It's been 90 days since we left for trip 3 & I have just finished all the blog posts...finally. It's been busy around here (understatement.) I knew it would be after we came home w/ 2 new kiddos. I actually had all my entries done before we left Russia. I had meticously written down things that happened or things they said each & every day. I knew at such an emotional time that I wouldn't remember all the details. I didn't want to forget a single thing.

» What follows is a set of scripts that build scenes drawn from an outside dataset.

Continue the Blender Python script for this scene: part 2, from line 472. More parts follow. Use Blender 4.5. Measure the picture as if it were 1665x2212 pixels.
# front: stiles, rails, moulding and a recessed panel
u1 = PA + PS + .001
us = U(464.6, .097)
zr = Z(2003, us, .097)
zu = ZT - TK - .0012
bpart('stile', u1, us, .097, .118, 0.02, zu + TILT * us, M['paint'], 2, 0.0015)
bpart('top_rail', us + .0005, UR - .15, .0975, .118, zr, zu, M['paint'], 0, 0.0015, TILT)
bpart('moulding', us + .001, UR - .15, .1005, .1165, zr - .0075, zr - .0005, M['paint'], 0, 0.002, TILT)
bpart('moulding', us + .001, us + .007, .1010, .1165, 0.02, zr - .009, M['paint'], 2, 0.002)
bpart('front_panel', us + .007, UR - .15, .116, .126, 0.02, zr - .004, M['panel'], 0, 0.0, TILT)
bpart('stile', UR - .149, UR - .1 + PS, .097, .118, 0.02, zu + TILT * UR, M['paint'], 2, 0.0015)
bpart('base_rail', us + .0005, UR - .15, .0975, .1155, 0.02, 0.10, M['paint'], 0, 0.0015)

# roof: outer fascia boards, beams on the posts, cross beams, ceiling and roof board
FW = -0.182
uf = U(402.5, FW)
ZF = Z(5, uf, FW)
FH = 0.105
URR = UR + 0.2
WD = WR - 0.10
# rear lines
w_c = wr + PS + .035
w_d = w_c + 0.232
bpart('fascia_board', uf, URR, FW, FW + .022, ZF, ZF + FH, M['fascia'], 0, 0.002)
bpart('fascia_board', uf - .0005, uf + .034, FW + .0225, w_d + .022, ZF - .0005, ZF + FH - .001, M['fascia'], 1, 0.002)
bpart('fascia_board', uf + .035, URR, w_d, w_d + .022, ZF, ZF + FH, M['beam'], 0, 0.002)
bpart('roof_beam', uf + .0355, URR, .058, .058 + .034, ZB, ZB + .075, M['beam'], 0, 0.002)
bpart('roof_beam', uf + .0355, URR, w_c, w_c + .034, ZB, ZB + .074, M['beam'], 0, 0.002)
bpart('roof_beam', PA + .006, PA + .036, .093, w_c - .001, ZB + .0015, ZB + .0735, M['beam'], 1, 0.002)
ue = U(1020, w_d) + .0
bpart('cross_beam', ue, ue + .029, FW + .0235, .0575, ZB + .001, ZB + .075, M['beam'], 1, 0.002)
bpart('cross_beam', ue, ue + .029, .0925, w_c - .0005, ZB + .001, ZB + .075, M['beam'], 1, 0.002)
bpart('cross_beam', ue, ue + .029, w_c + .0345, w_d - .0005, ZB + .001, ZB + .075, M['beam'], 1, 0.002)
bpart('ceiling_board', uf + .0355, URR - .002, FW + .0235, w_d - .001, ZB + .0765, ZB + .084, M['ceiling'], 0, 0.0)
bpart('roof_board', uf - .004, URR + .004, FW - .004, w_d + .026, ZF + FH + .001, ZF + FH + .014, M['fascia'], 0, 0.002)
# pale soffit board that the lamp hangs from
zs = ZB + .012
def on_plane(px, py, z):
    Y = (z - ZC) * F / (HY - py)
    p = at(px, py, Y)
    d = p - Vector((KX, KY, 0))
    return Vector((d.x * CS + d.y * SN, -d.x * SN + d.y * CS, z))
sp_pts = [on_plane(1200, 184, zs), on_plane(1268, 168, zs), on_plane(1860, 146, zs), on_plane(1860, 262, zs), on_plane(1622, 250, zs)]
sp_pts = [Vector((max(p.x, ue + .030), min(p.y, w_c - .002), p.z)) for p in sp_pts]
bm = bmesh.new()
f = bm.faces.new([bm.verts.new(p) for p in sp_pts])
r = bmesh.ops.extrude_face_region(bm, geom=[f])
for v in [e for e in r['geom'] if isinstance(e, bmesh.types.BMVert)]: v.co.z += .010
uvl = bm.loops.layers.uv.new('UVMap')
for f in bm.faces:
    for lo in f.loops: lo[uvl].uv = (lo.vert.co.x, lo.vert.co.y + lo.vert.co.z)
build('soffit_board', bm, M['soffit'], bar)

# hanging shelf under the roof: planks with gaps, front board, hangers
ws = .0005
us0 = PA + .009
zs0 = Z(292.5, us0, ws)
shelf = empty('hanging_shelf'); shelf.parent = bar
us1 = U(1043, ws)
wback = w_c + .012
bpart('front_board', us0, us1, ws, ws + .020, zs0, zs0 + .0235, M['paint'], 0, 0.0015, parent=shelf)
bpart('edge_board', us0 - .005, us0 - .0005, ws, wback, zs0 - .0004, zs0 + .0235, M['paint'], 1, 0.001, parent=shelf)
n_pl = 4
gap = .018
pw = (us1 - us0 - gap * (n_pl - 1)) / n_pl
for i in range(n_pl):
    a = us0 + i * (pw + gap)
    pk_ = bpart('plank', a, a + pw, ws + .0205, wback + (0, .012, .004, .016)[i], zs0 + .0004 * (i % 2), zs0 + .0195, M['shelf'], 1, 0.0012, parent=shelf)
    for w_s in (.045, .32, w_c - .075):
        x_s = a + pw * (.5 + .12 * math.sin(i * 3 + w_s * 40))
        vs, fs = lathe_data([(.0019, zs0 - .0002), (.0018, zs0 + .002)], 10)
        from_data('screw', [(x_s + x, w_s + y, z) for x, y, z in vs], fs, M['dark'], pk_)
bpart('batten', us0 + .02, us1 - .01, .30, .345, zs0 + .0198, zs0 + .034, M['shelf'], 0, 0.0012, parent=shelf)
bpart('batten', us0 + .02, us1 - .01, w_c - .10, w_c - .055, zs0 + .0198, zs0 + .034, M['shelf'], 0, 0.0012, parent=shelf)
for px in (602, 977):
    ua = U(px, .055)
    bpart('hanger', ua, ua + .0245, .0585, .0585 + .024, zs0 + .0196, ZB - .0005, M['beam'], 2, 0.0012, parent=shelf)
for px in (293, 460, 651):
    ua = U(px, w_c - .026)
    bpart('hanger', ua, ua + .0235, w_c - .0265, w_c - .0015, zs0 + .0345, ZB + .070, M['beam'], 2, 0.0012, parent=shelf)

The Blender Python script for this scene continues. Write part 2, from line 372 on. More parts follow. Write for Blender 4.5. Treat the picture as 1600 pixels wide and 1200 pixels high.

Unfortunately, we were exhausted by the last day in Moscow. We let the kids play games on the IPad. At some point, when we weren't watching, someone must have deleted my notes. Hours of work gone. Details lost forever. I discovered this on the plane ride home when I decided to proof everything so I could post upon arrival...but, they were nowhere to be found. I was devastated. It may seem silly to you, but I was truly overcome w/ grief. I couldn"t do anything to replace what was lost.
It really surprised me how immobilized I became. I didn't want to start the posts again. I wanted back what I already had done. It took weeks for me to begin to write my old post entries. Even though I knew that w/ each passing day I was forgetting little details of the trip, exactly what I wanted to avoid in the first place, I still couldn't bring myself to do the task. But, I found myself w/ no other choice, & had to start over. Finally, I realized that this is not unlike what my new kids are doing right now- trying to overcome & redo life. Things happened to them that they had no control over. They find themselves now in a new family, in a new nation & everything is new, too.
At some point in our lives, things will not go the way we planned. We find ourselves in a circumstance we may have never intended. Eventually, we all have to make the decision to overcome & move on. So, here I am finally. I can't say that these blogs posts are better or worse than the original ones, but this is what I have to offer...& I'm OK w/ that. Enjoy!